Jeder, der das Programm der öffentlich-rechtlichen Sender verfolgt, weiß: In der Realität sind die Anstalten in weiten Teilen ein publizistisches Machtinstrument in den Händen der Politik. Wer das für übertrieben hält: Abends Illner und Co einschalten und sehen, wie fünf Stühle und eine Meinung aussieht. Das abgebildete „Meinungsspektrum“ spiegelt nicht den Meinungsstand von Gesellschaft und Expertenkreisen wider. Und die Auswahl der Gäste lässt sich auch nicht journalistisch sauber begründet nachvollziehen.
Bei Lichte betrachtet ist der öffentlich-rechtliche Rundfunk der publizistische Schutzmantel, der um die jeweils vorherrschende Politik gelegt wird.
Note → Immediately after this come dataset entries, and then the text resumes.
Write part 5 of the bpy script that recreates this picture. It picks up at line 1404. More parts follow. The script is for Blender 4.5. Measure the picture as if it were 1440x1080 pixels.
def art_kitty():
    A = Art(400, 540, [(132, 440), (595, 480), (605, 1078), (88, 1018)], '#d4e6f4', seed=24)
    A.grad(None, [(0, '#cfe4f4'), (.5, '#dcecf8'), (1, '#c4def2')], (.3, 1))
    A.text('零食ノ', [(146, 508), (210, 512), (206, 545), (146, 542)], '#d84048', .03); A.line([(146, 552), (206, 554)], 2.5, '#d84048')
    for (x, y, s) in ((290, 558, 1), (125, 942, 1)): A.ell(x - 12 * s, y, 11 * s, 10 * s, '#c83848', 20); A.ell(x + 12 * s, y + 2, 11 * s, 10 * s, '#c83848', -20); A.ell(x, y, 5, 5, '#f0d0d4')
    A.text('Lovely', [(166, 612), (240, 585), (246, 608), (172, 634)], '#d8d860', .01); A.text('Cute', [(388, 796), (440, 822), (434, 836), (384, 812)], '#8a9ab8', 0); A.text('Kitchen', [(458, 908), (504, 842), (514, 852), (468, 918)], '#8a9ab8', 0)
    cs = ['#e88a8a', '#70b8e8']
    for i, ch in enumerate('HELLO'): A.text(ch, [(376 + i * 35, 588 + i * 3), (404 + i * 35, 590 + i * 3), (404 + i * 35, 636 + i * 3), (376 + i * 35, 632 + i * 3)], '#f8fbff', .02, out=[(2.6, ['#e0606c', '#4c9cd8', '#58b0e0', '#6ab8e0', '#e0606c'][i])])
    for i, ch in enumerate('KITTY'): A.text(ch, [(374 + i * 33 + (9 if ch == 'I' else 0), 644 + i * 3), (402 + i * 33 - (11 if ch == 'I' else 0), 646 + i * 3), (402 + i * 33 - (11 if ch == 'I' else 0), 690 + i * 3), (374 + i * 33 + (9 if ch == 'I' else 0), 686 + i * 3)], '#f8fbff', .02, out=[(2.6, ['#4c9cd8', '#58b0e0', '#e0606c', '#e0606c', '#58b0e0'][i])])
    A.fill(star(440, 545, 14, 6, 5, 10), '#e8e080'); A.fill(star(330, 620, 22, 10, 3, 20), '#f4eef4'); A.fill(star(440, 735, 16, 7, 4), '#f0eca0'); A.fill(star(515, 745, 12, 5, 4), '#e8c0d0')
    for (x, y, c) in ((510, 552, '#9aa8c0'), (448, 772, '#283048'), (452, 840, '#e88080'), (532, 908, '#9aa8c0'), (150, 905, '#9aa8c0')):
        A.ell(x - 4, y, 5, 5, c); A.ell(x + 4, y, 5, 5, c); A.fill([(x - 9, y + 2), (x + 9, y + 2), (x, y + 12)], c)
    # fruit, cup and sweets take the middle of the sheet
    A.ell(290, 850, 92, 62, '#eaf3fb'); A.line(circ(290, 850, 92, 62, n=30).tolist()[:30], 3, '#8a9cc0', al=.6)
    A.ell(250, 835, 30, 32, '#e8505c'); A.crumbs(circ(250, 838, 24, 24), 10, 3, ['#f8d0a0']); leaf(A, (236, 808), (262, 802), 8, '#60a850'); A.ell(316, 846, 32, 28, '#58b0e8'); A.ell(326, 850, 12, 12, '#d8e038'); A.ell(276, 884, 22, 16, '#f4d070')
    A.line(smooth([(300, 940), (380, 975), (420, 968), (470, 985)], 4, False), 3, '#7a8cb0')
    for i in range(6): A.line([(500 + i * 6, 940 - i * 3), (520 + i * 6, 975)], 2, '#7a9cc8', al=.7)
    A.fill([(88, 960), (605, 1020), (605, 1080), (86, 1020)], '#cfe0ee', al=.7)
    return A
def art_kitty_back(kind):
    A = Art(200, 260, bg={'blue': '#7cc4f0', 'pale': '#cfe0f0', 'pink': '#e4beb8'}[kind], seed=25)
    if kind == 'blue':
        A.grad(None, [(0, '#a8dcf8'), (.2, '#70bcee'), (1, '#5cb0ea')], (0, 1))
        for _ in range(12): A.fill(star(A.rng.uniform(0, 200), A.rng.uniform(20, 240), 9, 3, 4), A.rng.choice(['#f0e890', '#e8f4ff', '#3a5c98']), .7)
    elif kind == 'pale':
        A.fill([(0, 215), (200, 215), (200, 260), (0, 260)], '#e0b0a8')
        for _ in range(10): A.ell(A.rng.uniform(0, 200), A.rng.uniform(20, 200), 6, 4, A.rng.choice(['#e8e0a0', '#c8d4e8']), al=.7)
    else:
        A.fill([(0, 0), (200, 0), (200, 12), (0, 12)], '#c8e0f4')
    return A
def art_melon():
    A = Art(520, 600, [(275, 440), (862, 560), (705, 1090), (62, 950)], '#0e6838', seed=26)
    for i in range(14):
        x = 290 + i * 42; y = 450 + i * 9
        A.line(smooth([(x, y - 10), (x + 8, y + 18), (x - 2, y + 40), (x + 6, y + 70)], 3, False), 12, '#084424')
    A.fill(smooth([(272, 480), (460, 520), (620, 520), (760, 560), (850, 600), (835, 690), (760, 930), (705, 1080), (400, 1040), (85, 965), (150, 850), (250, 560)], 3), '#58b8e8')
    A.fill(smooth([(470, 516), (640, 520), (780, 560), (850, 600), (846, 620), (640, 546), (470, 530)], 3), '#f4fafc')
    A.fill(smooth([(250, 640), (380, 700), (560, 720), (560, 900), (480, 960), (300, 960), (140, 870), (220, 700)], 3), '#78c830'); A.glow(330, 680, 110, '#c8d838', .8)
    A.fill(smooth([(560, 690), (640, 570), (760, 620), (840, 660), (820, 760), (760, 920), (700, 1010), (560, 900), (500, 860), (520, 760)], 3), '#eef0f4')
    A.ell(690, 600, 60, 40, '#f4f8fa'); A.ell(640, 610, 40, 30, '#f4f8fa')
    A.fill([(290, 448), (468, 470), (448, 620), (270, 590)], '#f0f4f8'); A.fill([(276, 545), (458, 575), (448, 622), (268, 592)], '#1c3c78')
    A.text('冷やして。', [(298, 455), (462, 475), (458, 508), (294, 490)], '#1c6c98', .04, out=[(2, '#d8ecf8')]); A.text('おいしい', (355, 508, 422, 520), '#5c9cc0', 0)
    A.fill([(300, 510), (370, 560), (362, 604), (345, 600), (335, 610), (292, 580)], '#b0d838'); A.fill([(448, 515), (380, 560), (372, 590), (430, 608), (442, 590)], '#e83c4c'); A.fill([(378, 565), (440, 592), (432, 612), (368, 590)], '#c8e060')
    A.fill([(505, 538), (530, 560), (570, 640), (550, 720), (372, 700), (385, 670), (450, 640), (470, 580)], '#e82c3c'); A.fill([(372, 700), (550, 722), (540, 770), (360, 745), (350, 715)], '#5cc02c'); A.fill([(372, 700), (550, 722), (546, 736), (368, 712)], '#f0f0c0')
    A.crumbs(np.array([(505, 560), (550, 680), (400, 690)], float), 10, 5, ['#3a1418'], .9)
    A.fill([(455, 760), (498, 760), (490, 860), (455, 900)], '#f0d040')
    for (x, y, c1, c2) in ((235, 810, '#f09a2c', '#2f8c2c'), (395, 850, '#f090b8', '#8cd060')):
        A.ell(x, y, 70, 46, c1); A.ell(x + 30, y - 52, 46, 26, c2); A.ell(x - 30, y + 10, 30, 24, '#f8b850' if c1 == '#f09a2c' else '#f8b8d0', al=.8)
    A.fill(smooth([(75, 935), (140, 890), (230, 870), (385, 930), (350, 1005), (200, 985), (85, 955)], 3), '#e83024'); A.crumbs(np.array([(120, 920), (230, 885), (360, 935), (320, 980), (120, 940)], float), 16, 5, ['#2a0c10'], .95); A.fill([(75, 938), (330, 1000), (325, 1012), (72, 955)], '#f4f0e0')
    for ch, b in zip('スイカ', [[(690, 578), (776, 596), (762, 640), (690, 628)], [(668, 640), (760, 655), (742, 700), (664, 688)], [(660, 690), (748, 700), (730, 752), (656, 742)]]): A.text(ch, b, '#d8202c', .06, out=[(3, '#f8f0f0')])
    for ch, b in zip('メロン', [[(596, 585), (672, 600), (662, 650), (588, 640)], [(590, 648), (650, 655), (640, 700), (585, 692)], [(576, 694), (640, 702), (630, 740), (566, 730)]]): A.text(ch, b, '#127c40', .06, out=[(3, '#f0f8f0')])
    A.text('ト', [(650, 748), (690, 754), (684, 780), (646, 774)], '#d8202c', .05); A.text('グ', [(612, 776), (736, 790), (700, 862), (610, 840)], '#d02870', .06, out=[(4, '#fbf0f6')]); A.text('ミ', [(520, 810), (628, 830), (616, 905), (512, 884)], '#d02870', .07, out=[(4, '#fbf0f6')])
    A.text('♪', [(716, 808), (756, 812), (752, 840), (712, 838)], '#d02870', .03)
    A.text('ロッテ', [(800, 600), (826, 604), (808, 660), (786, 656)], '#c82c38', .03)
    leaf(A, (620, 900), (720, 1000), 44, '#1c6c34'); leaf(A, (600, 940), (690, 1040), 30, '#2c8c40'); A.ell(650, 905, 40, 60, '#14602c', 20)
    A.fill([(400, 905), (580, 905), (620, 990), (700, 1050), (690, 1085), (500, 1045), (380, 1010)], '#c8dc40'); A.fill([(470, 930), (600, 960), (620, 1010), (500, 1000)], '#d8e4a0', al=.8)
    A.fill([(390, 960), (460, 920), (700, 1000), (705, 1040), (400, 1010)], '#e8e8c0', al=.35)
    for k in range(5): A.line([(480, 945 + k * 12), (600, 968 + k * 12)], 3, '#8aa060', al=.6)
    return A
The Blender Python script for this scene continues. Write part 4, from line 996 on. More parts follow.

In dem mit immer härter werdenden Bandagen geführten Kampf um die Definitionshoheit platziert sich nun eben auch der MDR so, wie es von ihm politisch zu erwarten ist. Anstatt sich der Kritik auf X an der eigenen Berichterstattung und der Politik zu stellen und konstruktiv im Sinne einer echten demokratischen Debattenkultur mit ihr umzugehen, zieht der Sender seinen Schwanz ein. Der MDR steckt den Kopf in den Sand – ganz so, als ob sich dadurch die Realität verändern ließe und sich unliebsame Meinungen auflösten. Das Verhalten des Senders ist so realitätsgestört wie weite Teile seiner politischen Berichterstattung.
Deutlich wird: Der Rückzug ist letztlich die Kapitulation vor einer stringenten Argumentation. Lägen die Kritiker mit ihrer Sicht falsch: Es sollte ein Leichtes sein, sie öffentlich mit der Kraft von wohlabgewogenen und durchdachten Argumenten zu widerlegen. Doch das dürfte – erwartungsgemäß – der MDR anders sehen. Vermutlich wird es heißen: „Hass und Hetze“ könne man nicht mit Argumenten begegnen.
Da ist er – der Superjoker! So sieht ideologische Selbstimmunisierung aus. Da bleibt dann nur noch, dem Sender zu wünschen: Bon Voyage! Möge er sich noch tiefer in seine eigene Wirklichkeitsbubble zurückziehen und noch weiter in seine ideologische Sinn-Enklave verkriechen. Verständlich: Im Kreise politisch Gleichgesinnter gibt es keine „unbotmäßige“ politische Kritik. In Nordkorea sieht man das wahrscheinlich ähnlich.